Data shown

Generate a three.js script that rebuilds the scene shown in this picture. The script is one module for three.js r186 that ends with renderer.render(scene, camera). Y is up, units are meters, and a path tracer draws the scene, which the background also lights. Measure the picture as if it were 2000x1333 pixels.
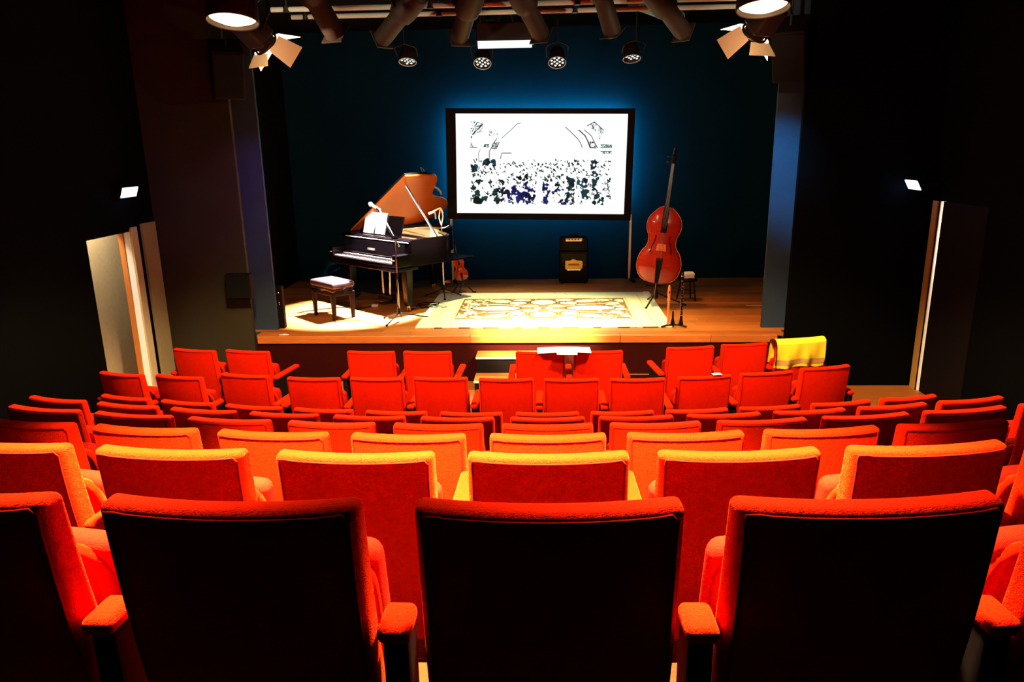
import * as THREE from 'three';
import { mergeGeometries } from 'three/addons/utils/BufferGeometryUtils.js';
import { RectAreaLightUniformsLib } from 'three/addons/lights/RectAreaLightUniformsLib.js';

// ---------------------------------------------------------------- camera, light, exposure
const scene = new THREE.Scene();
scene.background = new THREE.Color(0x000000);
const camera = new THREE.PerspectiveCamera(49.67, 2000 / 1333, 0.05, 60);
camera.position.set(0, 2.89, 0);
camera.rotation.order = 'YXZ';
camera.rotation.set(-15 * Math.PI / 180, 2.8 * Math.PI / 180, -0.016);
scene.add(camera);
const renderer = new THREE.WebGLRenderer({ antialias: true });
renderer.toneMapping = THREE.LinearToneMapping;
renderer.toneMappingExposure = 1.0;
renderer.shadowMap.enabled = true;
RectAreaLightUniformsLib.init();
const WARM = [1, 0.66, 0.34], TUNG = [1, 0.72, 0.42];
// name: [position, target, colour, candela, half angle in degrees, penumbra]
const SPOTS = {
  rowLampA: [[-1.0, 3.78, -2.1], [-0.95, 1.9, -2.22], WARM, 950, 37, 1],
  rowLampB: [[0.36, 3.78, -2.1], [0.31, 1.9, -2.22], WARM, 950, 37, 1],
  houseLeft: [[-2.16, 3.66, -5.4], [-2.16, 0, -5.8], WARM, 140, 56, 0.22],
  houseRight: [[1.45, 3.66, -5.4], [1.45, 0, -5.8], WARM, 140, 56, 0.22],
  fresnelLeft: [[-2.14, 3.63, -6.06], [-0.1, 0.6, -9.08], TUNG, 1050, 11, 1],
  fresnelRight: [[1.54, 3.63, -6.06], [-0.1, 0.6, -9.08], TUNG, 1050, 11, 1],
  parPiano: [[-1.86, 3.93, -10.45], [-2.72, 0.6, -10.2], [1, 0.92, 0.9], 2400, 18.5, 0.25],
  parRugA: [[-0.85, 3.9, -10.5], [-0.6, 0.6, -10.0], [0.84, 1, 0.48], 62, 38, 0.85],
  parRugB: [[0.15, 3.9, -10.5], [0.4, 0.6, -9.55], [0.86, 1, 0.5], 78, 33, 0.9],
  parSide: [[1.14, 3.92, -10.5], [2.0, 0.6, -9.8], [1, 0.45, 0.12], 20, 30, 0.9],
  profilePurple: [[-1.59, 3.85, -7.5], [-3.65, 2.2, -9.15], [0.6, 0.22, 0.9], 20, 17, 0.9],
  profilePiano: [[-0.83, 3.85, -7.5], [-2.12, 1.62, -10.85], [1, 0.76, 0.58], 900, 10, 0.35],
  profileBass: [[-0.03, 3.85, -7.5], [1.55, 1.2, -10.4], [1, 0.6, 0.3], 9, 10, 0.8],
  profileFloor: [[0.64, 3.85, -7.5], [1.9, 0.6, -9.2], [1, 0.5, 0.15], 26, 18, 0.9],
  profileBlue: [[1.31, 3.85, -7.5], [2.85, 2.5, -9.15], [0.01, 0.36, 0.8], 120, 15, 0.9],
};
function spot(key, size = 3) {
  const [p, t, c, cd, deg, pen] = SPOTS[key];
  const l = new THREE.SpotLight(new THREE.Color().setRGB(...c), cd, 0, deg * Math.PI / 180, pen, 2);
  l.position.set(...p); l.target.position.set(...t); l.castShadow = true; l.shadow.radius = size; l.shadow.mapSize.set(1024, 1024); l.shadow.bias = -0.0005;
  l.name = 'beam'; l.target.name = 'beam_target'; scene.add(l, l.target); return l;
}
function area(p, t, w, h, c, i) {
  const l = new THREE.RectAreaLight(new THREE.Color().setRGB(...c), i, w, h);
  l.position.set(...p); l.lookAt(...t); scene.add(l); return l;
}
for (const k of Object.keys(SPOTS)) spot(k, k.startsWith('house') || k.startsWith('row') ? 6 : 3);
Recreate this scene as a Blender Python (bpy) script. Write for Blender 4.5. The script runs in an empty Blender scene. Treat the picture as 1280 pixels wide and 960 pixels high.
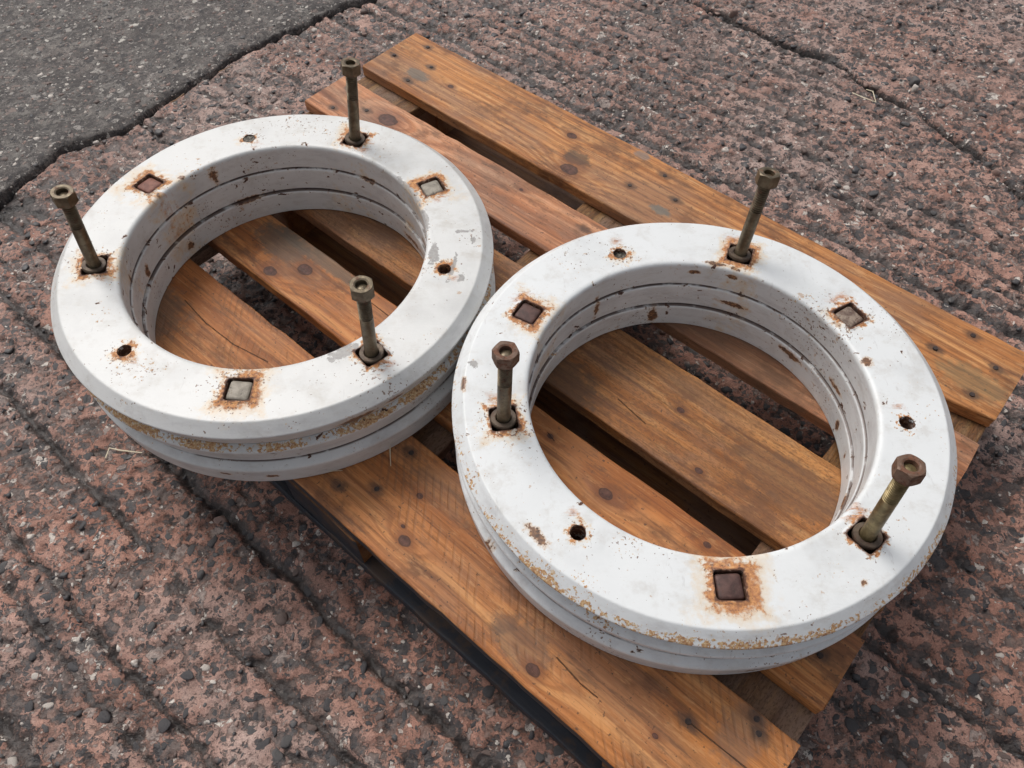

Problem requirements
Make an exact copy of the whole listing, but don't bring over any pictures.

Exercise response
Generate a three.js script that rebuilds the scene shown in this picture. The script is one module for three.js r186 that ends with renderer.render(scene, camera). Y is up, units are meters, and a path tracer draws the scene, which the background also lights. Measure the picture as if it were 2000x1333 pixels.
import * as THREE from 'three';
import { mergeGeometries } from 'three/addons/utils/BufferGeometryUtils.js';
import { RectAreaLightUniformsLib } from 'three/addons/lights/RectAreaLightUniformsLib.js';

// ---------------------------------------------------------------- camera, light, exposure
const scene = new THREE.Scene();
scene.background = new THREE.Color(0x000000);
const camera = new THREE.PerspectiveCamera(49.67, 2000 / 1333, 0.05, 60);
camera.position.set(0, 2.89, 0);
camera.rotation.order = 'YXZ';
camera.rotation.set(-15 * Math.PI / 180, 2.8 * Math.PI / 180, -0.016);
scene.add(camera);
const renderer = new THREE.WebGLRenderer({ antialias: true });
renderer.toneMapping = THREE.LinearToneMapping;
renderer.toneMappingExposure = 1.0;
renderer.shadowMap.enabled = true;
RectAreaLightUniformsLib.init();
const WARM = [1, 0.66, 0.34], TUNG = [1, 0.72, 0.42];
// name: [position, target, colour, candela, half angle in degrees, penumbra]
const SPOTS = {
  rowLampA: [[-1.0, 3.78, -2.1], [-0.95, 1.9, -2.22], WARM, 950, 37, 1],
  rowLampB: [[0.36, 3.78, -2.1], [0.31, 1.9, -2.22], WARM, 950, 37, 1],
  houseLeft: [[-2.16, 3.66, -5.4], [-2.16, 0, -5.8], WARM, 140, 56, 0.22],
  houseRight: [[1.45, 3.66, -5.4], [1.45, 0, -5.8], WARM, 140, 56, 0.22],
  fresnelLeft: [[-2.14, 3.63, -6.06], [-0.1, 0.6, -9.08], TUNG, 1050, 11, 1],
  fresnelRight: [[1.54, 3.63, -6.06], [-0.1, 0.6, -9.08], TUNG, 1050, 11, 1],
  parPiano: [[-1.86, 3.93, -10.45], [-2.72, 0.6, -10.2], [1, 0.92, 0.9], 2400, 18.5, 0.25],
  parRugA: [[-0.85, 3.9, -10.5], [-0.6, 0.6, -10.0], [0.84, 1, 0.48], 62, 38, 0.85],
  parRugB: [[0.15, 3.9, -10.5], [0.4, 0.6, -9.55], [0.86, 1, 0.5], 78, 33, 0.9],
  parSide: [[1.14, 3.92, -10.5], [2.0, 0.6, -9.8], [1, 0.45, 0.12], 20, 30, 0.9],
  profilePurple: [[-1.59, 3.85, -7.5], [-3.65, 2.2, -9.15], [0.6, 0.22, 0.9], 20, 17, 0.9],
  profilePiano: [[-0.83, 3.85, -7.5], [-2.12, 1.62, -10.85], [1, 0.76, 0.58], 900, 10, 0.35],
  profileBass: [[-0.03, 3.85, -7.5], [1.55, 1.2, -10.4], [1, 0.6, 0.3], 9, 10, 0.8],
  profileFloor: [[0.64, 3.85, -7.5], [1.9, 0.6, -9.2], [1, 0.5, 0.15], 26, 18, 0.9],
  profileBlue: [[1.31, 3.85, -7.5], [2.85, 2.5, -9.15], [0.01, 0.36, 0.8], 120, 15, 0.9],
};
function spot(key, size = 3) {
  const [p, t, c, cd, deg, pen] = SPOTS[key];
  const l = new THREE.SpotLight(new THREE.Color().setRGB(...c), cd, 0, deg * Math.PI / 180, pen, 2);
  l.position.set(...p); l.target.position.set(...t); l.castShadow = true; l.shadow.radius = size; l.shadow.mapSize.set(1024, 1024); l.shadow.bias = -0.0005;
  l.name = 'beam'; l.target.name = 'beam_target'; scene.add(l, l.target); return l;
}
function area(p, t, w, h, c, i) {
  const l = new THREE.RectAreaLight(new THREE.Color().setRGB(...c), i, w, h);
  l.position.set(...p); l.lookAt(...t); scene.add(l); return l;
}
for (const k of Object.keys(SPOTS)) spot(k, k.startsWith('house') || k.startsWith('row') ? 6 : 3);
Recreate this scene as a Blender Python (bpy) script. Write for Blender 4.5. The script runs in an empty Blender scene. Treat the picture as 1280 pixels wide and 960 pixels high.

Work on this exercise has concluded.